Method 1 - Big Integer Math
Convert the 256 bit random_result
to an unsigned big-integer. Divide by 6 and take the remainder. Your die roll result is the remainder plus one.
$6$ does not evenly divide $2^{256}$. It divides about $1.93\times10^{74}$ times with an exact remainder of $4$. That means values $1$-$4$ are over represented but by a negligible amount, since they're only represented once more than $5$ and $6$ over a gigantic range.
The bias towards low die rolls is much much much much less than $2^{-128}$, modern cryptography's slightly arbitrary threshold for the maximum detectable amount of bias in probability.
Method 2 - "Small" Integer Math
Let $M = 6 \times floor(2^{32} \div 6) = 4294967292$, ie. the largest multiple of 6 that fits into a 32-bit unsigned integer.
Split the 256 bits into 8 32-bit unsigned numbers. Find the first value one of those values less than $M$ and return one plus the remainder of its value divided by 6. This returns value has a value a range of values $[1, 6]$.
The reason for using values in the range $[0,M-1]$ instead of $[0, 2^{32}-1]$ is because the latter is not evenly divided by 6. Random numbers in the former range lead to a perfectly uniform distribution.
The probability of one 32-bit value being rejected is $p = (2^{32} - M) \div 2^{32} \approx 9.32 \times 10^{-10}$. All 8 are rejected with $p^8 \approx 5.66 \times 10^{-73}$ probability which is very unlikely. The exact probabilities happen to be $p = 2^{-30}$ and $p^{8} = 2^{240}$. Again, this is less than $2^{-128}$, so you shouldn't expect it to happen.
If it does fail 8 times you can derive more 256 bit numbers by hashing random_result
concatenated with a counter. Or you can just use the final 32 bit value if the first 7 fail. The probability of that happening is small and the resulting bias is smaller.
The reason why I specify 32 bit numbers is for ease of implementation and for optimization reasons. There isn't any cryptographic relevance. 64-bit numbers and 64-bit division works as well, but it might not be available in some scripting languages and 32-bit division may be faster than 64 bit division on 32-bit and 64-bit architectures.

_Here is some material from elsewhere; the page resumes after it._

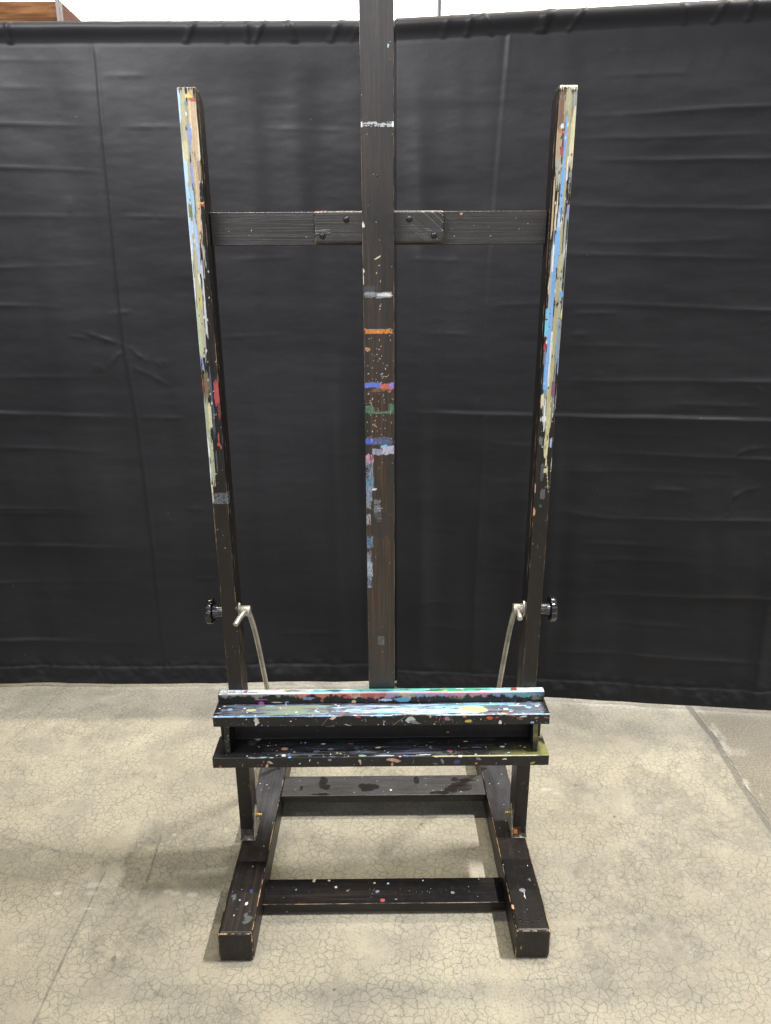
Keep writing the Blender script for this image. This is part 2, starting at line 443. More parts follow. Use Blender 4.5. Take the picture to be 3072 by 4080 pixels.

You could use 3 bit chunks. Then you could eliminate division entirely because 6 only divides 8 once. Rejecting an individual chunk happens with $1/4$ chance. Rejecting 85 times is less than $6.7 \times 10^{-52}$ or $2^{-170}$.
Method 3 - Seed a PRNG
This would be a really easy if CS-PRNGs were implemented in standard language libraries or popular add-on libraries with a similar API to those for non-secure PRNGs. Using standard PRNGs doesn't work for every application either because of statistical artifacts, small state space, predictability, or lack of a good seeding algorithm.
Edit: Avoid this method. I don't have a single example I can cite. There are too many ways it could go wrong.
No method has significant bias and therefore the entropy of the die roll has very close to $\log_2 6$ bits of entropy. (Assuming reasonably high entropy seed, like 128 bits of entropy. It doesn't need to have 256 bits of entropy.)
I don't think you want an answer based on entropy. I don't know what you mean by "botching the entropy" and I assume you don't know either.
For each method you can estimate entropy of the result by treating the entropy of the hash output about equal to $min(256, \text{seed-entropy})$ and calculating the probability of each outcome 1 through 6 by computing how many hash outputs map to that die-roll-value.
Since we already know the bias to be incredibly small we know that the die-roll result is about uniform. Since it is about uniform we know it has about the maximum entropy you can get out of 6 element discrete uniform distribution, $\log_2 6$.